Work to do.
Give back, word for word, only the lines from the opening of the records through the one with "COL = SC.collection". Pictures stay out.
• • • •
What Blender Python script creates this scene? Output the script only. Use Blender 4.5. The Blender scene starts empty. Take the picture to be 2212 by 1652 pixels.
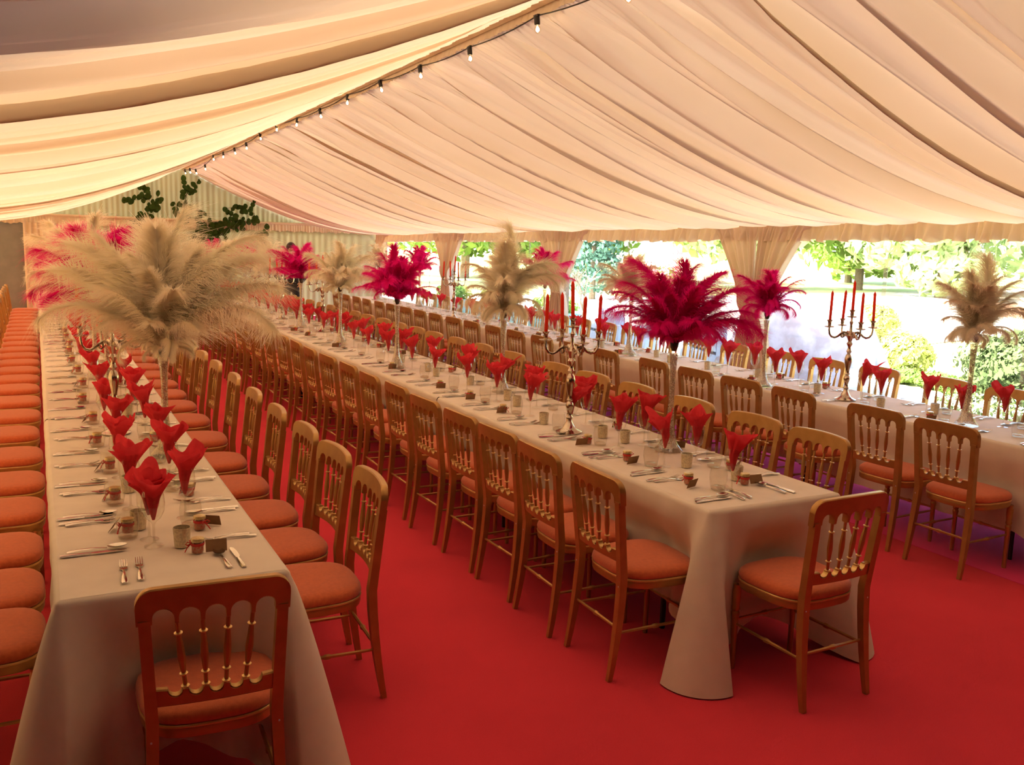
import bpy, bmesh, math, random
import numpy as np
from mathutils import Vector, Matrix, Quaternion
PI = math.pi
random.seed(7); rng = np.random.default_rng(7)
SC = bpy.context.scene
COL = SC.collection

# ------------------------------------------------------------------ camera
CAMY, CAMP, CAMR, CAMF, CAMH = 0.482, -0.153, 0.029, 1964.2, 1.88
fw = Vector((math.sin(CAMY)*math.cos(CAMP), math.cos(CAMY)*math.cos(CAMP), math.sin(CAMP)))
rt = Vector((math.cos(CAMY), -math.sin(CAMY), 0)); up = rt.cross(fw)
rt2 = rt*math.cos(CAMR)+up*math.sin(CAMR); up2 = -rt*math.sin(CAMR)+up*math.cos(CAMR)
cd = bpy.data.cameras.new('camera'); cam = bpy.data.objects.new('camera', cd); COL.objects.link(cam)
cd.sensor_fit = 'HORIZONTAL'; cd.sensor_width = 36; cd.lens = 36*CAMF/2212; cd.clip_start = .05; cd.clip_end = 400
M = Matrix((rt2, up2, -fw)).transposed().to_4x4(); M.translation = Vector((0, 0, CAMH)); cam.matrix_world = M
SC.camera = cam
# ------------------------------------------------------------------ world, sun, exposure
vs = SC.view_settings
vs.view_transform = 'Standard'; vs.look = 'None'; vs.gamma = 1; vs.use_curve_mapping = False
vs.exposure = 1.62
W = bpy.data.worlds.new('world'); SC.world = W; W.use_nodes = True
wn = W.node_tree; bgn = wn.nodes['Background']
sky = wn.nodes.new('ShaderNodeTexSky'); sky.sky_type = 'NISHITA'; sky.sun_disc = False
sky.sun_elevation = math.radians(42); sky.sun_rotation = math.radians(-110); sky.air_density = 1.0; sky.dust_density = 2.5
wn.links.new(sky.outputs[0], bgn.inputs[0]); bgn.inputs[1].default_value = 0.45
sd = bpy.data.lights.new('sun', 'SUN'); sd.energy = 15; sd.angle = math.radians(5); sd.color = (1, .95, .86)
so = bpy.data.objects.new('sun', sd); COL.objects.link(so)
SUN = Vector((-0.72, 0.30, 0.66)).normalized()          # towards the sun: over the left eave
so.rotation_euler = SUN.to_track_quat('Z', 'Y').to_euler(); so.location = (-20, 8, 20)
SC.cycles.max_bounces = 7; SC.cycles.diffuse_bounces = 4; SC.cycles.glossy_bounces = 3; SC.cycles.transparent_max_bounces = 16
SC.cycles.use_adaptive_sampling = True; SC.cycles.adaptive_threshold = .07
SC.cycles.caustics_reflective = False; SC.cycles.caustics_refractive = False
SC.cycles.sample_clamp_indirect = 6; SC.cycles.use_denoising = True

# ------------------------------------------------------------------ materials
def rgb(r, g, b):
    f = lambda c: (c/255/12.92 if c/255 <= .04045 else ((c/255+.055)/1.055)**2.4)
    return (f(r), f(g), f(b), 1)
def nodes(name):
    m = bpy.data.materials.new(name); m.use_nodes = True
    return m, m.node_tree.nodes, m.node_tree.links
def noise(N, L, scale, detail=3, vec='Object', stretch=None):
    tc = N.new('ShaderNodeTexCoord'); t = N.new('ShaderNodeTexNoise')
    t.inputs['Scale'].default_value = scale; t.inputs['Detail'].default_value = detail
    if stretch:
        mp = N.new('ShaderNodeMapping'); mp.inputs['Scale'].default_value = stretch
        L.new(tc.outputs[vec], mp.inputs[0]); L.new(mp.outputs[0], t.inputs[0])
    else: L.new(tc.outputs[vec], t.inputs[0])
    return t
def ramp(N, L, src, c0, c1, p0=.3, p1=.7):
    r = N.new('ShaderNodeValToRGB'); r.color_ramp.elements[0].color = c0; r.color_ramp.elements[1].color = c1
    r.color_ramp.elements[0].position = p0; r.color_ramp.elements[1].position = p1
    L.new(src, r.inputs[0]); return r
def mat(name, c0, c1=None, rough=.6, metal=0, scale=20, detail=3, bump=0, bscale=None, stretch=None, sheen=0, spec=.5, coat=0, vec='Object'):
    m, N, L = nodes(name); b = N['Principled BSDF']
    c1 = c1 or tuple(min(1, x*.8) for x in c0[:3])+(1,)
    t = noise(N, L, scale, detail, vec, stretch); r = ramp(N, L, t.outputs[0], c0, c1); L.new(r.outputs[0], b.inputs['Base Color'])
    b.inputs['Roughness'].default_value = rough; b.inputs['Metallic'].default_value = metal
    b.inputs['Sheen Weight'].default_value = sheen; b.inputs['Specular IOR Level'].default_value = spec
    b.inputs['Coat Weight'].default_value = coat
    if bump:
        t2 = noise(N, L, bscale or scale*3, 2, vec, stretch); bp = N.new('ShaderNodeBump'); bp.inputs['Strength'].default_value = bump
        bp.inputs['Distance'].default_value = .01
        L.new(t2.outputs[0], bp.inputs['Height']); L.new(bp.outputs[0], b.inputs['Normal'])
    return m
def cloth_mat(name, c0, c1, trans, scale=3, stretch=None, tcol=None):
    m, N, L = nodes(name); N.remove(N['Principled BSDF']); out = N['Material Output']
    t = noise(N, L, scale, 3, 'Object', stretch); r = ramp(N, L, t.outputs[0], c0, c1)
    d = N.new('ShaderNodeBsdfDiffuse'); tr = N.new('ShaderNodeBsdfTranslucent'); mx = N.new('ShaderNodeMixShader')
    L.new(r.outputs[0], d.inputs[0])
    if tcol:
        r2 = ramp(N, L, t.outputs[0], tcol[0], tcol[1]); L.new(r2.outputs[0], tr.inputs[0])
    else: L.new(r.outputs[0], tr.inputs[0])
    mx.inputs[0].default_value = trans; L.new(d.outputs[0], mx.inputs[1]); L.new(tr.outputs[0], mx.inputs[2]); L.new(mx.outputs[0], out.inputs[0])
    return m
def glass_mat(name, tint, refl=.5, base=.04, dirt=0, dcol=(.8, .8, .8, 1), dsc=5, dmin=0):
    m, N, L = nodes(name); N.remove(N['Principled BSDF']); out = N['Material Output']
    t = N.new('ShaderNodeBsdfTransparent'); t.inputs[0].default_value = tint
    g = N.new('ShaderNodeBsdfGlossy'); g.inputs['Roughness'].default_value = .03
    lw = N.new('ShaderNodeLayerWeight'); lw.inputs[0].default_value = .5
    pw = N.new('ShaderNodeMath'); pw.operation = 'POWER'; pw.inputs[1].default_value = 3.5; L.new(lw.outputs['Facing'], pw.inputs[0])
    mr = N.new('ShaderNodeMapRange'); mr.inputs[3].default_value = base; mr.inputs[4].default_value = base+refl; L.new(pw.outputs[0], mr.inputs[0])
    mx = N.new('ShaderNodeMixShader'); L.new(mr.outputs[0], mx.inputs[0]); L.new(t.outputs[0], mx.inputs[1]); L.new(g.outputs[0], mx.inputs[2])
    if dirt:
        d = N.new('ShaderNodeBsdfDiffuse'); d.inputs[0].default_value = dcol
        nz = noise(N, L, dsc, 5); rr = ramp(N, L, nz.outputs[0], (dmin, dmin, dmin, 1), (dirt, dirt, dirt, 1), .4, .62)
        m2 = N.new('ShaderNodeMixShader'); L.new(rr.outputs[0], m2.inputs[0]); L.new(mx.outputs[0], m2.inputs[1]); L.new(d.outputs[0], m2.inputs[2]); mx = m2
    L.new(mx.outputs[0], out.inputs[0]); return m
def emit_mat(name, col, s):
    m, N, L = nodes(name); N.remove(N['Principled BSDF']); e = N.new('ShaderNodeEmission')
    e.inputs[0].default_value = col; e.inputs[1].default_value = s; L.new(e.outputs[0], N['Material Output'].inputs[0]); return m
MT = {}
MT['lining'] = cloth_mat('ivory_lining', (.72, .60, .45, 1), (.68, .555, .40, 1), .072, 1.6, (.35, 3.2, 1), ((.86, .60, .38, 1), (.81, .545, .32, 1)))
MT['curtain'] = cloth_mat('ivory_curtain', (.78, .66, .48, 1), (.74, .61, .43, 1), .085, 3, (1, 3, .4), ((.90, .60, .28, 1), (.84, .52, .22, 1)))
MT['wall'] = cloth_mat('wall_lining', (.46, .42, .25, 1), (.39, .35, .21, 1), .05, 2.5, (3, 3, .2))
MT['wallgrey'] = mat('grey_door_panel', (.24, .25, .22, 1), (.20, .21, .19, 1), .8, scale=6)
MT['wallback'] = cloth_mat('wall_lining_dark', (.10, .07, .05, 1), (.08, .055, .04, 1), .01, 2.5, (3, 3, .2))  # unseen near-bay cloth, darkened so less light reaches the table ends
MT['linen'] = mat('linen', (.80, .70, .58, 1), (.74, .64, .525, 1), .85, scale=9, bump=.12, bscale=900, sheen=.1)
MT['gold'] = mat('gold_painted_wood', (.48, .27, .085, 1), (.40, .215, .065, 1), .38, .62, 14, bump=.05, bscale=60)
MT['brass'] = mat('bright_gold_edge', (.78, .52, .20, 1), (.66, .42, .14, 1), .30, .5, 20)
MT['seat'] = mat('terracotta_fabric', (.70, .150, .045, 1), (.60, .12, .035, 1), .9, scale=70, bump=.3, bscale=500, sheen=.3)
MT['steel'] = mat('cutlery_steel', (.72, .68, .60, 1), (.62, .58, .50, 1), .16, 1, 30)
MT['silver'] = mat('silver_plate', (.62, .54, .44, 1), (.40, .33, .25, 1), .17, 1, 25)
MT['red_wax'] = cloth_mat('red_wax', (.88, .10, .05, 1), (.82, .08, .04, 1), .5, 30)
MT['napkin'] = cloth_mat('red_paper', (.80, .065, .085, 1), (.72, .052, .07, 1), .38, 30)
MT['feather_white'] = cloth_mat('ivory_feather', (.99, .93, .80, 1), (.98, .90, .75, 1), .60, 30)
MT['feather_pink'] = cloth_mat('fuchsia_feather', (.94, .022, .38, 1), (.86, .016, .31, 1), .55, 30)
MT['foam'] = mat('dark_florist_foam', (.02, .02, .02, 1), (.05, .04, .04, 1), .8, scale=60)
MT['glass'] = glass_mat('clear_glass', (.95, .94, .91, 1), .55, .065)
MT['vase'] = glass_mat('vase_glass', (.90, .86, .80, 1), .45, .08)
MT['beads'] = glass_mat('water_beads', (.93, .90, .86, 1), .5, .22, .85, (.95, .88, .80, 1), 140)
MT['mercury'] = mat('mercury_glass', (.80, .70, .48, 1), (.50, .42, .28, 1), .3, .35, 120, 5)
MT['pvc'] = glass_mat('clear_plastic_window', (.97, .98, .97, 1), .10, .02)
MT['seam'] = glass_mat('window_weld_seam', (.9, .92, .9, 1), .3, .1, .25)
MT['sheet'] = glass_mat('polythene_sheet', (.86, .88, .92, 1), .5, .12, .85, (.62, .66, .76, 1), 5, .5)
MT['kraft'] = mat('brown_card', (.30, .16, .07, 1), (.25, .13, .055, 1), .9, scale=40)
MT['lid'] = mat('jar_lid', (.80, .66, .34, 1), (.6, .4, .15, 1), .3, .4, 100)
MT['sweets'] = mat('red_jar_filling', (.60, .05, .03, 1), (.55, .35, .2, 1), .5, 0, 140, 2)
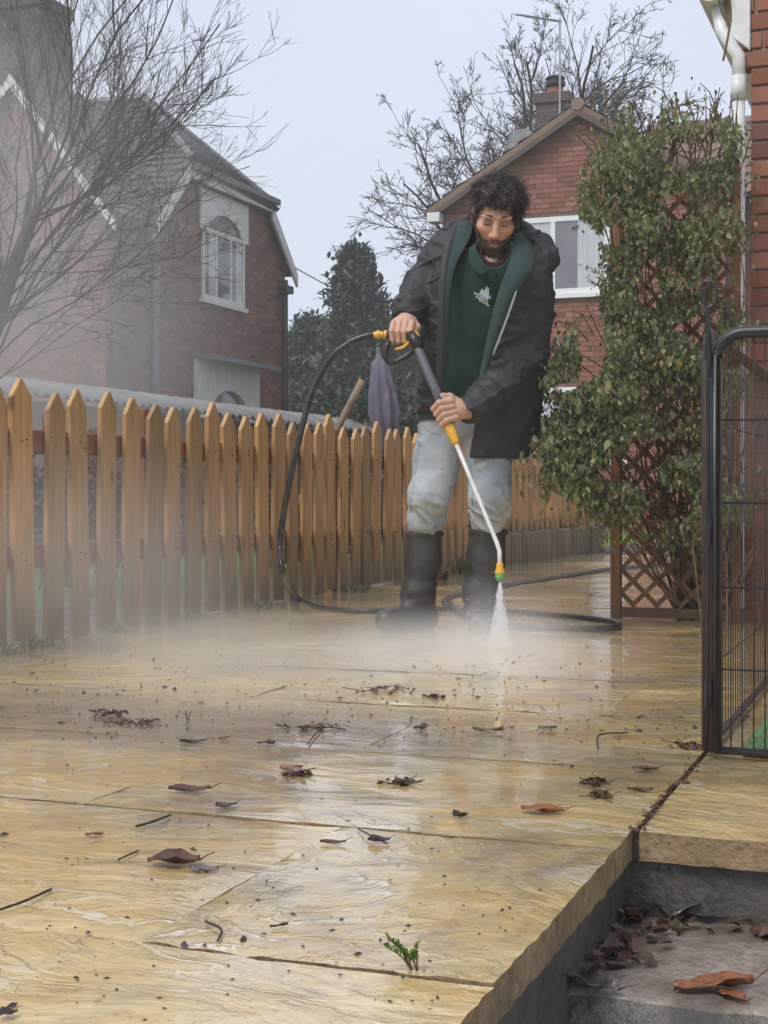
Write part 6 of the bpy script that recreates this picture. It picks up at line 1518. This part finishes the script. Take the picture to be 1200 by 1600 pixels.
# ------------------------------------------------------------------ water jet and drifting spray
def mist_mat(name, dens, centre, radii, nscale, thr, power=1.5, aniso=.0, col=(.985, .98, .975, 1)):
    m = bpy.data.materials.new(name); m.use_nodes = True; t = m.node_tree; t.nodes.clear()
    out = t.nodes.new('ShaderNodeOutputMaterial'); pv = t.nodes.new('ShaderNodeVolumePrincipled'); pv.inputs['Color'].default_value = col; pv.inputs['Anisotropy'].default_value = aniso
    tcn = t.nodes.new('ShaderNodeTexCoord'); ln = t.nodes.new('ShaderNodeVectorMath'); ln.operation = 'LENGTH'; t.links.new(tcn.outputs['Object'], ln.inputs[0])
    mr = t.nodes.new('ShaderNodeMapRange'); mr.interpolation_type = 'SMOOTHSTEP'; mr.inputs['From Min'].default_value = 1.0; mr.inputs['From Max'].default_value = .05; mr.inputs['To Min'].default_value = 0; mr.inputs['To Max'].default_value = 1; t.links.new(ln.outputs['Value'], mr.inputs['Value'])
    geo = t.nodes.new('ShaderNodeNewGeometry'); nz_ = t.nodes.new('ShaderNodeTexNoise'); nz_.inputs['Scale'].default_value = nscale; nz_.inputs['Detail'].default_value = 2; t.links.new(geo.outputs['Position'], nz_.inputs['Vector'])
    m2 = t.nodes.new('ShaderNodeMapRange'); m2.inputs['From Min'].default_value = thr; m2.inputs['From Max'].default_value = thr + .35; t.links.new(nz_.outputs['Fac'], m2.inputs['Value'])
    a = t.nodes.new('ShaderNodeMath'); a.operation = 'MULTIPLY'; t.links.new(mr.outputs[0], a.inputs[0]); t.links.new(m2.outputs[0], a.inputs[1])
    b_ = t.nodes.new('ShaderNodeMath'); b_.operation = 'MULTIPLY'; b_.inputs[1].default_value = dens; t.links.new(a.outputs[0], b_.inputs[0]); t.links.new(b_.outputs[0], pv.inputs['Density']); t.links.new(pv.outputs[0], out.inputs['Volume']); return m
bm = bmesh.new(); bmesh.ops.create_icosphere(bm, subdivisions=3, radius=1.0); ico = bpy.data.meshes.new('mist'); bm.to_mesh(ico); bm.free()
def puff(c, r, rz, dens, nscale, thr, label):
    me = ico.copy(); o = put('spray_mist', me, mist_mat('mist', dens, c, r, nscale, thr), None, c, (0, 0, rz), r); tag(o, label, kind='stuff'); return o
hit = NOZ + Vector((0, 0, 0)); hit = G(781, 1012)
puff((hit.x - .05, hit.y - .22, .0), (.60, .46, .17), TH, 2.9, 3.0, .12, 'dense spray bouncing off the slabs under the nozzle')
puff((-1.75, 4.1, -.03), (1.25, .95, .26), 0, .95, 2.2, .2, 'low white spray drifting over the slabs towards the fence')
p_ = P(45, 430, 8.5); puff(p_, (1.5, 2.2, 2.1), 0, .40, .9, .2, 'tall bank of drifting spray in front of the left house')
p_ = P(160, 880, 5.0); puff((-2.75, 4.3, .12), (.6, 1.7, .75), 0, .5, 2.0, .2, 'spray hanging against the lower part of the pickets')
puff((hit.x, hit.y, .05), (.30, .28, .24), TH, 1.5, 5.0, .15, 'burst of spray thrown up where the jet strikes')
# the fan of water itself: many fine streaks of droplets
q = MB(); rr = random.Random(8); dj = (hit - NOZ); side = Vector((CT, ST, 0)); deep = Vector((-ST, CT, 0))
for i in range(900):
    u = rr.gauss(0, .42); u = max(-1, min(1, u)); t = rr.random() ** .8; c = NOZ + dj * t + side * u * (.004 + .036 * t) + deep * rr.gauss(0, .35) * (.003 + .012 * t)
    d = (dj + side * u * .036).normalized(); L = rr.uniform(.004, .022); q.tube([c, c + d * L], rr.uniform(.0004, .0011), 3, False)
for i in range(1300):
    a = rr.random() * 6.283; r_ = abs(rr.gauss(0, .14)); c = hit + Vector((math.cos(a) * r_, math.sin(a) * r_, abs(rr.gauss(0, .07)) + .002)); w = rr.uniform(.0005, .0016); q.add([c + Vector((w, 0, 0)), c + Vector((-w, w, 0)), c + Vector((-w, -w, 0)), c + Vector((0, 0, w * 1.6))], [(0, 1, 3), (1, 2, 3), (2, 0, 3), (0, 2, 1)])
k = Mat('water_drops', .1, .6); k.col((.85, .88, .92, 1)); M['drops'] = k.m
tag(q.build('water_jet', M['drops']), 'white fan of water streaking from the nozzle to the slabs', kind='stuff')
jm = MB(); prof = [(0, .004), (.1, .009), (.5, .024), (.85, .038), (1.0, .05)]
base = len(jm.v)
for t, r_ in prof:
    for k_ in range(16):
        a = 6.283 * k_ / 16; jm.v.append(NOZ + dj * t + side * math.cos(a) * r_ + deep * math.sin(a) * r_ * .55 + Vector((0, 0, .003)))
for i in range(len(prof) - 1):
    for k_ in range(16): k2 = (k_ + 1) % 16; jm.f.append((i*16+k_, i*16+k2, (i+1)*16+k2, (i+1)*16+k_))
jm.f.append(tuple(range(16))[::-1]); jm.f.append(tuple(range(64, 80)))
m = bpy.data.materials.new('jet_spray'); m.use_nodes = True; t = m.node_tree; t.nodes.clear(); out = t.nodes.new('ShaderNodeOutputMaterial'); pv = t.nodes.new('ShaderNodeVolumePrincipled'); pv.inputs['Density'].default_value = 22.0; pv.inputs['Color'].default_value = (.995, .995, .998, 1); pv.inputs['Anisotropy'].default_value = .0; t.links.new(pv.outputs[0], out.inputs['Volume'])
jo_ = jm.build('jet_spray', m, None); bm = bmesh.new(); bm.from_mesh(jo_.data); bmesh.ops.recalc_face_normals(bm, faces=bm.faces[:]); bm.to_mesh(jo_.data); bm.free()
tag(jo_, 'narrow cone of atomised water round the jet', kind='stuff')
# thin damp air over the gardens
hb_ = MB(); hb_.box((-60, -6, -1.5), (40, 70, 14)); m = bpy.data.materials.new('haze'); m.use_nodes = True; t = m.node_tree; t.nodes.clear(); out = t.nodes.new('ShaderNodeOutputMaterial'); pv = t.nodes.new('ShaderNodeVolumePrincipled'); pv.inputs['Density'].default_value = .0032; pv.inputs['Color'].default_value = (.97, .98, .99, 1); t.links.new(pv.outputs[0], out.inputs['Volume'])
tag(hb_.build('haze', m), 'thin damp haze', kind='stuff')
• • • •
Answer to this problem.
What Blender Python script creates this scene? Output the script only. Use Blender 4.5. The Blender scene starts empty. Take the picture to be 2212 by 1652 pixels.
import bpy, bmesh, math, random
import numpy as np
from mathutils import Vector, Matrix, Quaternion
PI = math.pi
random.seed(7); rng = np.random.default_rng(7)
SC = bpy.context.scene
COL = SC.collection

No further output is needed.